Sid came so close to death from starvation that he realized that he wasn’t a fan of dying, so he resolved to give his body the necessary sustenance it needed for the sake of finding the Truth. He ate one grain of rice and his mendicant buddies said, “Awe, forget you, man. You fell off the wagon. We’re outta here.”

Dissed and abandoned, Sid sat under a tree and meditated for a long time. When he was on the verge of enlightenment, Mara (the deva of wordly temptation) arrived with his armies to try and seduce Sid into staying in samsara, this imperfect human realm of existence.

“Come on, man, you know you wanna make love to my hordes of sexy ladies for all time,” Mara said.

Sid just sat and shook his head. “What’s the point? They’ll all be dead someday.”

“Oh yeah, well my attacking elephants will change your mind!”

Sid just smiled and touched the earth, calling up the earth goddess as witness to his hundreds of past lifetimes filled with good deeds.

Sid smiled and said to the earth, “Hey, baby, show Mara how cool I am.”

The goddess then happily wrung out her long hair, which was soaked with the water of Sid’s meritorious actions, and washed away all Mara’s armies.

Fig. 2 Boo-yah!

Upon his rejection of Mara and further meditation for three more nights, Sid became the bodhisattva formerly known as Siddartha Gautama and awakened as The Buddha—“enlightened one.” The ten thousand world systems shook, he saw all his past lives, he saw everyone else’s and their brothers’ past lives, and he gained the knowledge of the causally conditioned workings of reality. It’s like getting a One Million-Up in Donkey Kong. Plus omniscience.
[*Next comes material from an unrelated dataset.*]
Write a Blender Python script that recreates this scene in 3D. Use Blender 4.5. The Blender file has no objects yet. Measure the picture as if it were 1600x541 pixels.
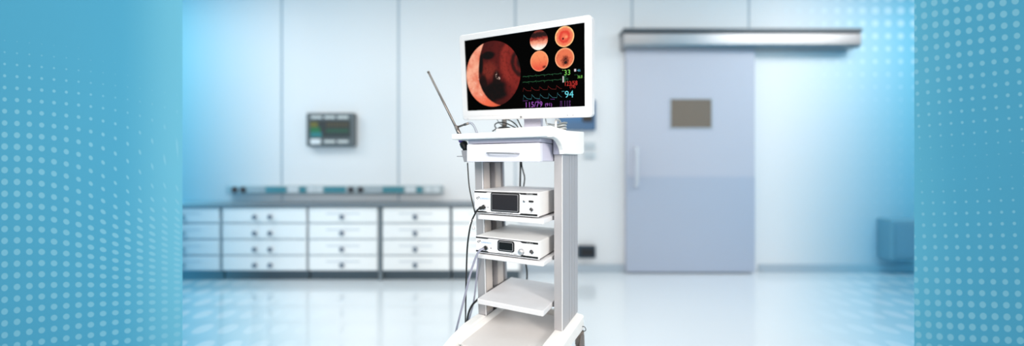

But there was no Game Over screen. Buddha was enlightened, and he escaped the cycle of re-birth, but he was still dwelling in this world.

So what was next for the Big B?

Spread the word.

The first thing he did was track down his old peeps. They were all sitting around, thinking to themselves, “We’ll show him to eat rice. We’ll just sit here and ignore him as he swaggers by.” As the Buddha approached, they couldn’t resist the plainly apparent aura of love and compassion emanating from him.

“Hey man, what’s up?” one said.

The Buddha held up his hand and said, “My friend, call me the Tathagata (one who has gone onto the path of enlightenment).”

Buddha_at_Deer_Park__jpg_115006965743f4f6d872976 by erindodds10.
Fig. 3 Peeps in the park


He sat down and rapped with them, conducting the “first turning of the Dharma wheel” right there in Deer Park, not far from Varanasi. He told everyone the Four Noble Truths and the Eightfold Path and continued to travel India for a 45-year tour before he merged with the infinite and finally attained nirvana. The Dhammapada, The Buddha’s Greatest Hits, sold like hot chapatiya bread.

No one has to believe this story is true to benefit from the Buddha’s teachings. I love the story, especially the part about the earth being witness to all deeds. It’s the Pagan within me. Yes, it’s a fantastic story full of faith-testing elements of miracles and moral themes, but I’m not going to be punished in some unfathomably scorching piece of real estate for not insisting it’s the absolute truth. I don’t feel an ounce of cosmic guilt for what I believe or don’t believe about dinosaurs or evolution or intelligent design.

The Buddha couldn’t care less what I believe. I could believe in Jesus, Vishnu, Allah, or the Flying Spaghetti Monster and the Buddha would say, “If the sandal fits.” I’m leaning toward the pasta, by the way. It’s the Italian in me. The Gospel of the FSM is very mouth-watering.

Flying Spaghetti Monster by goggle5.
Fig. 4 Yes, I have

The Buddha just hopes I listen and seriously meditate on some stuff, then only use what works. The Dharma teachings are like pennies in the change tray sitting next to the cash register at the Circle-K: take one, leave one, whatever. A penny ain’t worth much until you use it to buy gas. You can quote scriptures till your vocal cords snap, but they only gain worth when they’re applied to your life.